Monday, June 26, 2006

definition of happiness....

Do you consider happiness on the expense of others happiness? Sometimes i got this urge to be selfish and not care about other people's feelings and just proclaim that happiness to be mine. Sometimes i really hate myself for doing that... i put myself into the shoes on that poor soul and not want that to happen to me. Maybe i did sometime bad in my previous life or i just simply not a good person, thats why God wants me to pay for that debt by losing the most precious thing in life.....

I thanked pink for walking into my life, when i feel so low.... when i wanted so much to give up my life... when i about to close that door that connects me to the rest of the work... Pink gave me that cup of special honey water.... the honey water stopped the fountain from flowing and some strength to go on till the last day of my life.... Pink is that angel...

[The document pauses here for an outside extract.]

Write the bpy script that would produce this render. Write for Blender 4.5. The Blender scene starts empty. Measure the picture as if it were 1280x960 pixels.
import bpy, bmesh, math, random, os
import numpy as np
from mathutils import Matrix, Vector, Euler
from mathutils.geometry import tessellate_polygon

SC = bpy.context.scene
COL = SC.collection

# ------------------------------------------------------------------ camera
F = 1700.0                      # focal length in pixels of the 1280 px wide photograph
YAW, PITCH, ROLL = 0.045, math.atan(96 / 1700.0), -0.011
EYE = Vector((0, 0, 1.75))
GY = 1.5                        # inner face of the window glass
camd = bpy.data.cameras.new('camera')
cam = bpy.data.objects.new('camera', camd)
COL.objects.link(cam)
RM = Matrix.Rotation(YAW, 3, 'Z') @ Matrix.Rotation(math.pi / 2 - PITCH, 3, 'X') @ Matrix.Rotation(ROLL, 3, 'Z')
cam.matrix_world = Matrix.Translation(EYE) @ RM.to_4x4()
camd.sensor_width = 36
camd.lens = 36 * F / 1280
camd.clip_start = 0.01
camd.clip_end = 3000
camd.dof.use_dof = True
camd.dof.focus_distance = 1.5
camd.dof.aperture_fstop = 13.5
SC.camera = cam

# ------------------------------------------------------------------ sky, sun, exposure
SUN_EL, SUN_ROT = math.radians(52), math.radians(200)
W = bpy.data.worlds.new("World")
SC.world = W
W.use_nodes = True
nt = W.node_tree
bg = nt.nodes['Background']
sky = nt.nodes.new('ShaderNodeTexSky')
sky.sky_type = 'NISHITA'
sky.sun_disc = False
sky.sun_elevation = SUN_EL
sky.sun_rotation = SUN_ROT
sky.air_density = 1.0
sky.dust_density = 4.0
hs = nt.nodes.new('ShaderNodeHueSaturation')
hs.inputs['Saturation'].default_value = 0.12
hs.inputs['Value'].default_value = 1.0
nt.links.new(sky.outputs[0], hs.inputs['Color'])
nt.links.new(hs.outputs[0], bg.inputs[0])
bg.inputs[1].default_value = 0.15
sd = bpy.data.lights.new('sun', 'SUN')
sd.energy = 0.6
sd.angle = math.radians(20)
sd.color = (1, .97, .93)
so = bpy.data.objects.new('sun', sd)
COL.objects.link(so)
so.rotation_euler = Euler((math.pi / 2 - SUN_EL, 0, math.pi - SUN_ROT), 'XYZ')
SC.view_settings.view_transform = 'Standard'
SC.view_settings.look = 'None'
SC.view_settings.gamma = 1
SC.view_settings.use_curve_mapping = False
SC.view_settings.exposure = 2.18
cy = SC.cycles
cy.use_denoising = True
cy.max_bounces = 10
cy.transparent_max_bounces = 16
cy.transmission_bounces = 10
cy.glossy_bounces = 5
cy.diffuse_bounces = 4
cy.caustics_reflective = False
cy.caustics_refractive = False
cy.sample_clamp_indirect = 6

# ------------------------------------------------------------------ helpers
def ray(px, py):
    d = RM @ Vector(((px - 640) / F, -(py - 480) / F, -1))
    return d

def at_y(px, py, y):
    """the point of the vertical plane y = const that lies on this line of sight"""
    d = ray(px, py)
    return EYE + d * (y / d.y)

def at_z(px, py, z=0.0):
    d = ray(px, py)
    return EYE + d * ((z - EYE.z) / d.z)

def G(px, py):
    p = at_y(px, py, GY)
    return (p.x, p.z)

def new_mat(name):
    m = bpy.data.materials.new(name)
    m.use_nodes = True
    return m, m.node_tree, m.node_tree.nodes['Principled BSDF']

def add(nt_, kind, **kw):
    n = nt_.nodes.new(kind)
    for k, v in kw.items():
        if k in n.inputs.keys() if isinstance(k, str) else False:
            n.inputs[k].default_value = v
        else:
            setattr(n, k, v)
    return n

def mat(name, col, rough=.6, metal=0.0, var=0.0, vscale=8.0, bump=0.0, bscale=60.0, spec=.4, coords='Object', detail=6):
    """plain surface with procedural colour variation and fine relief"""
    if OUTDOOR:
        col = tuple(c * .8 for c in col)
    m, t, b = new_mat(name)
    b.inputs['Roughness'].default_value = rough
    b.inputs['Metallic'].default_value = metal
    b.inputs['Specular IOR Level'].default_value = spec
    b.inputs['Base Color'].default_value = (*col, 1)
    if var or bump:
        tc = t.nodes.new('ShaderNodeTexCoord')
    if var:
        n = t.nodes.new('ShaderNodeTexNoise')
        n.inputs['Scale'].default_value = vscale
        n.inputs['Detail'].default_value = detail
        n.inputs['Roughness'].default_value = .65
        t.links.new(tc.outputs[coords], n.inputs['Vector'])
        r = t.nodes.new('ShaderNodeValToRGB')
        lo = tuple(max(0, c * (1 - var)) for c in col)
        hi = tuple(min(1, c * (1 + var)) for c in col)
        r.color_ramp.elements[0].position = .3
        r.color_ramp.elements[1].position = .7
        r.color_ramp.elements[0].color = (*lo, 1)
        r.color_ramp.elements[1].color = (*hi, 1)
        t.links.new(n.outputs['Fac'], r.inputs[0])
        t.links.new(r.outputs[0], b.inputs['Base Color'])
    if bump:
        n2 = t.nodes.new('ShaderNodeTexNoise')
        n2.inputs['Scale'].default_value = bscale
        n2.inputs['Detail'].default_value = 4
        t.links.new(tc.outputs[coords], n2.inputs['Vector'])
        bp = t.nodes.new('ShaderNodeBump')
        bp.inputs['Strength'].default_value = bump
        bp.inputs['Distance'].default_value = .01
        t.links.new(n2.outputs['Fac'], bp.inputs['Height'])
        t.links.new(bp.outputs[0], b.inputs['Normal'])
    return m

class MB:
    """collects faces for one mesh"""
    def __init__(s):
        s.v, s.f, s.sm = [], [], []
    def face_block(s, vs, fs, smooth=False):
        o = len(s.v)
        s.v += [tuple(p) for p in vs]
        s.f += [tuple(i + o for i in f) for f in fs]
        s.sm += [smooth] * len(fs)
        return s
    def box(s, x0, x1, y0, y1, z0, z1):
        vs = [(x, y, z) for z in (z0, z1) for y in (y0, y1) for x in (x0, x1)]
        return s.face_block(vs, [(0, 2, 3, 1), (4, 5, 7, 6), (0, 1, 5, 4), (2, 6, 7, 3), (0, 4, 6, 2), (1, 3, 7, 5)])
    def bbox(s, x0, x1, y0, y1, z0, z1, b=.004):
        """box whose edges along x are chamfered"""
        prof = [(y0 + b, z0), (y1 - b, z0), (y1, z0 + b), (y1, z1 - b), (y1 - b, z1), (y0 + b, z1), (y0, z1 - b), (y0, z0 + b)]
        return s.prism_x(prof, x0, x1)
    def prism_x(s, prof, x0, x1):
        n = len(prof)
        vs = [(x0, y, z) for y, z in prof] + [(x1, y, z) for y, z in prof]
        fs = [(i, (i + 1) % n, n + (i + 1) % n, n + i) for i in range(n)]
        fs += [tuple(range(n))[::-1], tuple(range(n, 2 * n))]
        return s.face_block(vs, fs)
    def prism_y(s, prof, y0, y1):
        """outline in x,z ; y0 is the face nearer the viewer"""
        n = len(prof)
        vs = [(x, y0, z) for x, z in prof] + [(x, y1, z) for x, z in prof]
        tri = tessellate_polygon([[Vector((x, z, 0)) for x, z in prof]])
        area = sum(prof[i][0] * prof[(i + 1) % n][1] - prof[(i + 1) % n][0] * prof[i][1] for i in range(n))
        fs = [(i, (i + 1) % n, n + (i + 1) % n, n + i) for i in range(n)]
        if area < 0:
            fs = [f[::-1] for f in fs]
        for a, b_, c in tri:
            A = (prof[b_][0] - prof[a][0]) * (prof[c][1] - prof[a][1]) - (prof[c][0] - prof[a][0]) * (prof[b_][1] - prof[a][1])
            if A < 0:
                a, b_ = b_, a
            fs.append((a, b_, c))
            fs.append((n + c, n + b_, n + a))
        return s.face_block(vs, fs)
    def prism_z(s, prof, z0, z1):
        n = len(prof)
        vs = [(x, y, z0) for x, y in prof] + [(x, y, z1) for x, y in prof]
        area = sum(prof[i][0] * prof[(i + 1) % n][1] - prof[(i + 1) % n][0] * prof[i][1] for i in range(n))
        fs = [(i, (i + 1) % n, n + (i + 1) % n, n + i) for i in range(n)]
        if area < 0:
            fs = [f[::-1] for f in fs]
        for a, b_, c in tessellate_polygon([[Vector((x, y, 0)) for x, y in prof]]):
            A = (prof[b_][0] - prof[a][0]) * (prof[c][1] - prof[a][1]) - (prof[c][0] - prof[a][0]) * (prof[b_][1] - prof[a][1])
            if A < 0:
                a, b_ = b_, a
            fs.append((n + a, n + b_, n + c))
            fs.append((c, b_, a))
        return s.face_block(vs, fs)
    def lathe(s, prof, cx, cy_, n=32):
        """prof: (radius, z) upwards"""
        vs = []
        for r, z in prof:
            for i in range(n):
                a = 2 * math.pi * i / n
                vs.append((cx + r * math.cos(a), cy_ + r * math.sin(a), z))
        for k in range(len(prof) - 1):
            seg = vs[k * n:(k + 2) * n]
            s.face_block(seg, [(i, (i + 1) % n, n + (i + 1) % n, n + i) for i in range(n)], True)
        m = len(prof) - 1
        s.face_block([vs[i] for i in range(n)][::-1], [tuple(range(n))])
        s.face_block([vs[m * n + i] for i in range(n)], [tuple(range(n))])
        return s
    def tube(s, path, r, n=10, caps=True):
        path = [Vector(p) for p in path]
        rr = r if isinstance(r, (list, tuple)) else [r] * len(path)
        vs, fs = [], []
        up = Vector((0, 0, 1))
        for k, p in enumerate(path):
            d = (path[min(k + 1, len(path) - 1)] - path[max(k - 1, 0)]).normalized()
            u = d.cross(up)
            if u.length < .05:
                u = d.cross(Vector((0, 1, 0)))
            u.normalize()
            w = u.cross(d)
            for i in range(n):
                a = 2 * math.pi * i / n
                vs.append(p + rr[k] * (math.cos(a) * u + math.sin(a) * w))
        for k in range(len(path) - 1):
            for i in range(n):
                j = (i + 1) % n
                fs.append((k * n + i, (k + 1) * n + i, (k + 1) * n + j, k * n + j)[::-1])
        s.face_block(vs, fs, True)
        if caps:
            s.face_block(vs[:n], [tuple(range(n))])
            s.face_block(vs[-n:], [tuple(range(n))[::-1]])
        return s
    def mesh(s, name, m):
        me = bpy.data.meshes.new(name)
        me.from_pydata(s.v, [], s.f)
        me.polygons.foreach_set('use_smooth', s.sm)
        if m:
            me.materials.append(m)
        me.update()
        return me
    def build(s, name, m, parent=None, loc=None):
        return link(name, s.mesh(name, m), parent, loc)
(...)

I know that angel will leave me one day.... angel will not be with me forever.... in fact this angel does not belong to me.... i have taken something that not belong to me... i feel bad not because i have taken something i shouldn't have taken... i feel bad because i don't feel guilty or bad at all.... i have changed... i'm not that little girl anymore.... i'm someone who i don't even know who i am....

The only thing i can do is to get enough courage to be independent..... in fact i need more than courage to leave that trap.... i don't know if i become weaker or is it that i have become more expressive..... Ting, for you and Snoopy, you have to do it!